At present there is a lot of discussion between farmers regarding what beef price is needed to make livestock production sustainable without subsidies. However, even at current prices there is a massive variation in profitability across suckler and beef herds, with substantial differences in costs of production between the most efficient and least efficient herds (see Table1).
‘Efficient farming’ is a widely used term, but what does it mean? In practical terms at farm level it simply means getting maximum performance from your livestock by doing the right things, at the right time without wasting money in the process. There is no good reason why the massive gap in production efficiency between the top 25 percent and bottom 25 percent of producers highlighted in Table 1 cannot be bridged. However, for those farms in the bottom category it will require some decisive action to be taken in terms of business management.
Table1: Greenmount Beef and Sheep Benchmarking Results 2002/03: Suckler to Beef Herds (all direct subsidies have been omitted from benchmarking figures)
  Top 25% £/cow Bottom 25% £/cow
Variable Costs 245 315
Gross Margin 260 130
Common Fixed Costs 240 470
Net Margin (excluding labour,finance
and conacre costs)
20 -340
Price received/kg carcase 1.64 1.61
If a producer has no idea how much it is costing to produce beef, then it is impossible to know what price is required to make production financially viable without direct subsidies.

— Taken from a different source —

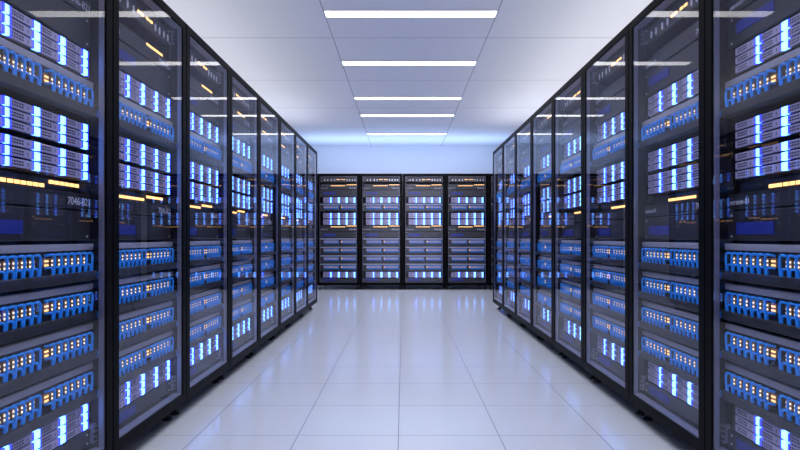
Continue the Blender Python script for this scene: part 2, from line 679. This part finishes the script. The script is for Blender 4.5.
PROTO = {
    'port_switch': make_port_switch(),
    'dash': make_dash_switch(),
    'badge_top': make_badge_panel(0.125, 0.043, 0.088),
    'badge_mid': make_badge_panel(0.115, 0.024, 0.070),
    'badge_low': make_badge_panel(0.066, 0.012, 0.052),
    'server': make_server(),
    'patch': make_patch_panel(),
    'patch_mirror': make_patch_panel(mirror=True),
    'patch_far': make_patch_panel(fine=False),
    'patch_mirror_far': make_patch_panel(mirror=True, fine=False),
    'cabinet': make_cabinet(PITCH),
    'cabinet_back': make_cabinet(BACK_PITCH),
}
USED = set()


def place(key, mtx):
    """the first use moves the prototype itself, later ones copy it"""
    if key in USED:
        o = copy_tree(PROTO[key])
    else:
        KIDS_OF(PROTO[key])
        o = PROTO[key]
        USED.add(key)
    o.matrix_world = mtx
    return o


TRIOS = [(1.640, 'top'), (1.346, 'second'), (1.225, 'third'), (0.230, 'lowest')]
RUNG = ['bottom', 'middle', 'top']
PANELS = [(1.480, 'highest'), (0.827, 'second'), (0.667, 'third'), (0.507, 'fourth'), (0.347, 'lowest')]


def fill(mtx, where, back=False, mirror=False, far=False):
    """one cabinet with everything it holds"""
    def at(z, rec=0.062):
        return mtx @ Matrix.Translation((0, rec, z))
    tag(place('cabinet_back' if back else 'cabinet', mtx), 'tall black server cabinet with glass door, ' + where, 'server cabinet', 'glass door server cabinets')
    tag(place('port_switch', at(2.036)), 'dark switch with pale oval ports, top of ' + where, 'network switch', 'switches with oval ports')
    tag(place('dash', at(1.889)), 'recessed switch with amber dashes, upper one in ' + where, 'network switch', 'recessed switches with amber dashes')
    tag(place('dash', at(1.108)), 'recessed switch with amber dashes, lower one in ' + where, 'network switch', 'recessed switches with amber dashes')
    tag(place('badge_top', at(1.757)), 'charcoal panel with blue badge, highest in ' + where, 'blank panel', 'charcoal panels with blue badges')
    tag(place('badge_mid', at(0.985)), 'charcoal panel with blue badge, middle height in ' + where, 'blank panel', 'charcoal panels with blue badges')
    tag(place('badge_low', at(0.154)), 'charcoal panel with blue badge, foot of ' + where, 'blank panel', 'charcoal panels with blue badges')
    for z, word in TRIOS:
        for k in range(3):
            tag(place('server', at(z + 0.035 * k)), 'silver server with blue bars, %s of %s trio, %s' % (RUNG[k], word, where), 'server', 'slim servers with blue light bars')
    key = ('patch_mirror' if mirror else 'patch') + ('_far' if far else '')
    for z, word in PANELS:
        tag(place(key, at(z)), 'patch panel with looped blue cables, %s in %s' % (word, where), 'patch panel', 'patch panels with blue cables')


ORD = ['nearest', 'second nearest', 'third nearest', 'fourth nearest', 'fifth nearest', 'sixth nearest', 'seventh nearest', 'farthest']
for k in range(8):
    yc = ROW_Y0 + PITCH * (k + 0.5)
    fill(Matrix.Translation((X_L, yc, 0)) @ Matrix.Rotation(PI / 2, 4, 'Z'), ORD[k] + ' left row cabinet', far=(k >= 5))
    fill(Matrix.Translation((X_R, yc, 0)) @ Matrix.Rotation(-PI / 2, 4, 'Z'), ORD[k] + ' right row cabinet', mirror=True, far=(k >= 5))

BACKS = ['leftmost back row cabinet', 'second back row cabinet from left', 'third back row cabinet from left', 'fourth back row cabinet from left', 'rightmost back row cabinet']
for k in range(5):
    xc = -0.015 + BACK_PITCH * (k - 1.5)
    fill(Matrix.Translation((xc, BACK_Y, 0)), BACKS[k], back=True, far=True)

print('objects', len(bpy.data.objects))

Where to find the business information you need?

The Greenmount Beef and Sheep Benchmarking Programme is a computerised farm management accounting system that offers farmers the opportunity to record their production costs and compare their results with other similar farms. This is a free and confidential service available to farmers in Northern Ireland, which can be accessed either through contacting your local Beef/Sheep Development Adviser.
Benchmarking helps individual farmers to identify the specific strengths and weaknesses of their business when compared to the ‘best in class’ farms. This information will then help them focus their efforts on the areas of performance that will make the biggest difference to farm profit.
The benchmarking programme has been designed to suit all beef and sheep farm enterprise types including, suckler to weanling herds, suckler to beef/store herds, beef finishing, lamb production etc.
Allister Calvin (left) ,CAFRE Beef and Sheep adviser, Omagh, 
discussing Benchmarking results with Alastair Buchanan
Allister Calvin (left) ,CAFRE Beef and Sheep adviser, Omagh,
discussing Benchmarking results with Alastair Buchanan, Bready, Strabane

Summary

All producers will have several key business decisions to take over the next few years and it is important that these decisions are based on sound facts relating to the physical and financial performance of the individual farm business. Benchmarking is a very useful tool to help with this decision making process.